Implications of the Equity Rally


While the evidence presented so far has favored the inflation-expectations explanation of the rise in bond yields, proponents of the accelerated-economic-growth explanation can cite in their favor a strong rally in stock prices. Between September 17 and November 15, the Standard & Poor’s 500 Index rose by 4.19%. That two-month gain compares with a median quarterly gain of 2.9% over the period 1Q1997 to 3Q2024, confirming that the period from initial Fed easing has been a strong one for the stock market.


Graph 2: S&P 500 Index (Blue Shaded Area) vs. 10-year US Treasury Bond Yield (White Line)
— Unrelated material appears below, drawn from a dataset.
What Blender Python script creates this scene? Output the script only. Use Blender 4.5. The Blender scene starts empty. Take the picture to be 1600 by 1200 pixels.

Source: Bloomberg Professional Services


Rising equity prices are commonly interpreted as expressing a consensus view that economic growth will accelerate. The case is not as simple as that, however. For one thing, financial theory tells us that a reduction in the discount rate applied to future dividends will boost stock prices in and of itself, regardless of whether expectations for economic growth (and hence dividend hikes) increase. The Fed has delivered that reduction in the discount rate through its two recent cuts in the Fed funds rate.


There is no direct way of telling which driver, higher economic growth expectations or a lower discount rate, has done the most to propel the S&P 500 to a higher level over the past two months.  The historical record lends some support, however, to an argument that escalated GDP growth expectations likely played the bigger role. For the period 1963-2024 we ran correlations of the year-over-year percentage increase in the S&P 500 with (a) the subsequent-year change in GDP growth and (b) the same-year change in the Fed funds rate. (The subsequent-year GDP growth change was our expectations proxy, with the obvious imperfection that unforeseeable events in any given year can render prevailing expectations null and void.)
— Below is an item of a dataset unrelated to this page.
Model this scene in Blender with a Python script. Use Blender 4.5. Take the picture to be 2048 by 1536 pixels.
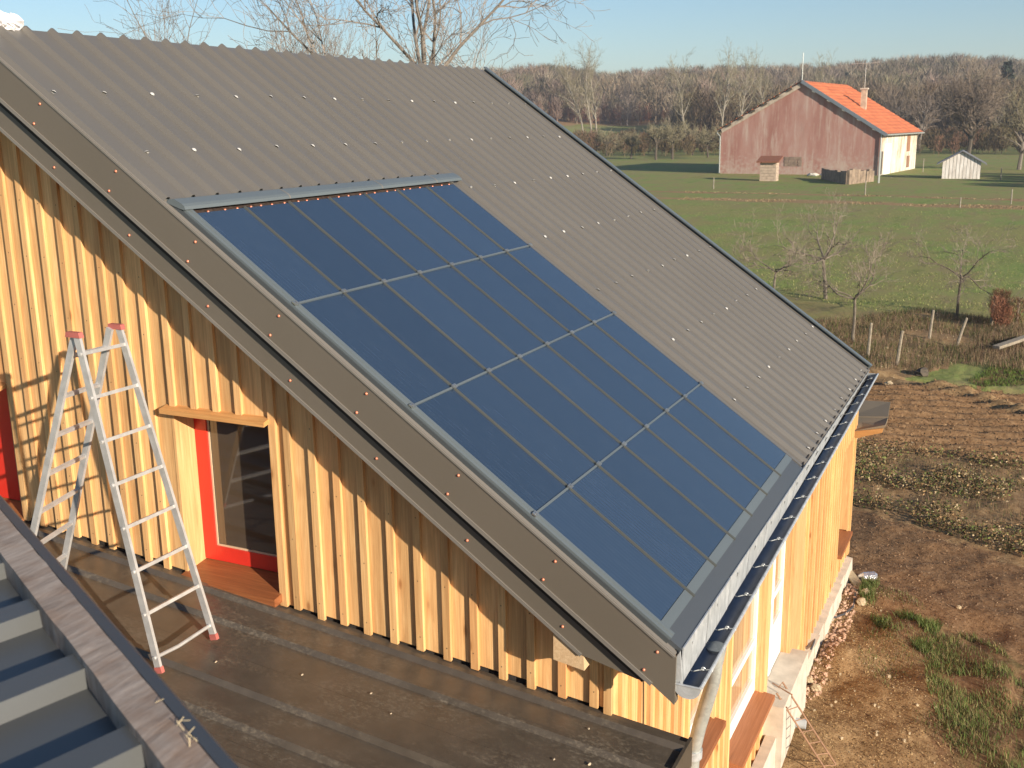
import bpy, math, random
import numpy as np
from mathutils import Vector, Matrix
S = bpy.context.scene
for o in list(bpy.data.objects): bpy.data.objects.remove(o)
PI = math.pi
# ------------------------------------------------------------------ camera
cam = bpy.data.cameras.new('camera'); co = bpy.data.objects.new('camera', cam); S.collection.objects.link(co)
CAM = (-5.3846, -1.6438, 2.8053)
co.matrix_world = Matrix(((0.43354, 0.21892, -0.87414, CAM[0]), (-0.90104, 0.09145, -0.42398, CAM[1]), (-0.012878, 0.971448, 0.236904, CAM[2]), (0, 0, 0, 1)))
cam.sensor_width = 36; cam.lens = 37.29; cam.clip_start = .05; cam.clip_end = 6000
cam.dof.use_dof = True; cam.dof.focus_distance = 9.5; cam.dof.aperture_fstop = 5.6
S.camera = co
# ------------------------------------------------------------------ world, sun, exposure
SUN = Vector((.432, .854, -.290)).normalized()          # direction the light travels
w = bpy.data.worlds.new("World"); S.world = w; w.use_nodes = True
wn = w.node_tree.nodes; sk = wn.new('ShaderNodeTexSky'); sk.sky_type = 'NISHITA'; sk.sun_disc = False
sk.sun_elevation = math.asin(-SUN.z); sk.sun_rotation = math.atan2(-SUN.x, -SUN.y) % (2*PI)
sk.air_density = 1.0; sk.dust_density = .35; sk.ozone_density = 3.5
w.node_tree.links.new(sk.outputs[0], wn['Background'].inputs[0]); wn['Background'].inputs[1].default_value = .074
sl = bpy.data.lights.new('sun', 'SUN'); so = bpy.data.objects.new('sun', sl); S.collection.objects.link(so)
sl.energy = 4.7; sl.angle = math.radians(.6); sl.color = (1, .87, .70)
so.rotation_euler = SUN.to_track_quat('-Z', 'Y').to_euler()
S.view_settings.view_transform = 'Standard'; S.view_settings.look = 'None'; S.view_settings.gamma = 1
S.view_settings.use_curve_mapping = False; S.view_settings.exposure = .86
S.render.engine = 'CYCLES'

# ------------------------------------------------------------------ frames
TH = math.radians(35.106); CT, ST = math.cos(TH), math.sin(TH)
def RF(x, s, o): return (x, s*CT - o*ST, s*ST + o*CT)       # roof frame: along ridge, up the slope, off the plane
G = -4.05
def LRz(y): return -.74 + .097*(y-.42)                      # lower roof plane
XW, YW = .2, .43                                            # gable wall plane, front wall plane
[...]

The S&P 500’s correlation with the subsequent change in GDP growth was just 18.78%, at the high end of what is considered a very weak correlation. It was nevertheless nearly twice as high as the stock index’s 9.71% correlation with the change in the Fed funds rate. Score at least a small point in favor of Powell’s contention that bond yields rose because investors reacted as they tend to do when they think economic growth is about to accelerate. 


Conclusion


Interpreting financial market behavior is not a cut-and-dried process in which everything can be explained to everybody’s satisfaction with a few simple formulas. If that were so, we would not observe pundits in the media not only presenting conflicting forecasts of future securities prices, but even offering divergent explanations of past market events. Such is the case with the opposite views of the Wall Street Journal and Jerome Powell on the cause of the past two months’ sharp rise in Treasury bond yields. Unsurprisingly, our analysis has not produced a smoking gun by which investors can, with full confidence, pin the blame on one or the other proffered explanations. Our analysis did yield evidence of a small rise in inflation expectations. As we also pointed out, however, the stock market’s strong recent performance lends some support to Powell’s contention that rising expectations with respect to future economic performance have fueled the jump in bond yields.  
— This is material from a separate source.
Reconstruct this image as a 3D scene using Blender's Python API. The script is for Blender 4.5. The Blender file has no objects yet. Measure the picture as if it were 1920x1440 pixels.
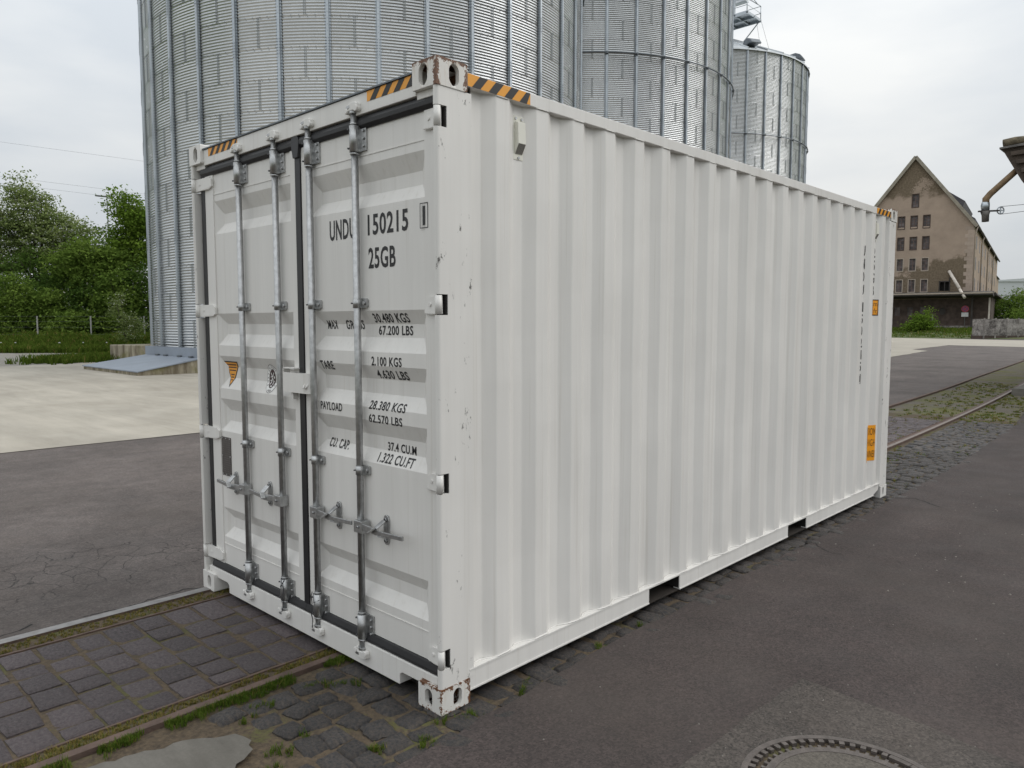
import bpy, bmesh, math, random
from mathutils import Vector, Matrix
R = math.radians
random.seed(7)
scene = bpy.context.scene
col = scene.collection

# ------------------------------------------------------------------ camera
CAM = Vector((2.476, -2.1316, 1.7686))
YAW, PITCH = -0.76241, -0.0806
cam_data = bpy.data.cameras.new('camera')
cam_data.sensor_width = 36.0
cam_data.lens = 26.357
cam_data.clip_start = 0.05
cam_data.clip_end = 6000
cam = bpy.data.objects.new('camera', cam_data)
cam.location = CAM
fwd = Vector((math.sin(YAW) * math.cos(PITCH), math.cos(YAW) * math.cos(PITCH), math.sin(PITCH)))
cam.rotation_euler = fwd.to_track_quat('-Z', 'Y').to_euler()
col.objects.link(cam)
scene.camera = cam

# ------------------------------------------------------------------ sky, sun, exposure
SUN_EL, SUN_AZ = R(42), R(42)      # azimuth measured clockwise from +y
world = bpy.data.worlds.new('World')
scene.world = world
world.use_nodes = True
wn = world.node_tree
wn.nodes.clear()
def wnode(t, **kw):
    n = wn.nodes.new(t)
    for k, v in kw.items():
        setattr(n, k, v)
    return n
w_out = wnode('ShaderNodeOutputWorld')
w_bg = wnode('ShaderNodeBackground')
w_bg.inputs['Strength'].default_value = 0.10
w_sky = wnode('ShaderNodeTexSky', sky_type='NISHITA', sun_disc=False, sun_elevation=SUN_EL, sun_rotation=SUN_AZ)
w_sky.dust_density = 3.0
w_tc = wnode('ShaderNodeTexCoord')
w_sep = wnode('ShaderNodeSeparateXYZ')
wn.links.new(w_tc.outputs['Generated'], w_sep.inputs[0])
w_map = wnode('ShaderNodeMapping')
w_map.inputs['Scale'].default_value = (1.0, 1.0, 3.2)
w_map.inputs['Location'].default_value = (1.7, 0.4, 0.2)
wn.links.new(w_tc.outputs['Generated'], w_map.inputs[0])
w_n = wnode('ShaderNodeTexNoise')
w_n.inputs['Scale'].default_value = 1.7
w_n.inputs['Detail'].default_value = 6
w_n.inputs['Roughness'].default_value = 0.5
wn.links.new(w_map.outputs[0], w_n.inputs['Vector'])
w_ramp = wnode('ShaderNodeValToRGB')
w_ramp.color_ramp.elements[0].position = 0.36
w_ramp.color_ramp.elements[0].color = (6.55, 7.0, 7.45, 1)
w_ramp.color_ramp.elements[1].position = 0.62
w_ramp.color_ramp.elements[1].color = (8.95, 9.05, 8.95, 1)
wn.links.new(w_n.outputs[0], w_ramp.inputs[0])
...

Given his position as chief architect of monetary policy, though, Powell may be predisposed to see things that way.  If inflation risk truly is rising, then with 20/20 hindsight, market commentators will ultimately see the Fed’s recent easing as a policy error. The chorus will include not only critics of Powell who are already saying the rate cuts were ill-considered, but others who for the time being are giving him the benefit of the doubt. Only time will tell whether Powell and his FOMC associates will in the end be credited by the Monday morning quarterbacks with the rare feat of achieving a soft landing or faulted for reigniting US inflation.  


For our part, we expect inflation to remain moderate in the near to intermediate term. A re-steepening of the Treasury yield curve, entailing some rise in intermediate- and long-term yields, is a normal response when the Fed shifts toward easing. We believe investors should continue to allocate to fixed income a portion of their portfolios appropriate for their circumstances, with an emphasis on the 3-to-7 year “belly” of the yield curve.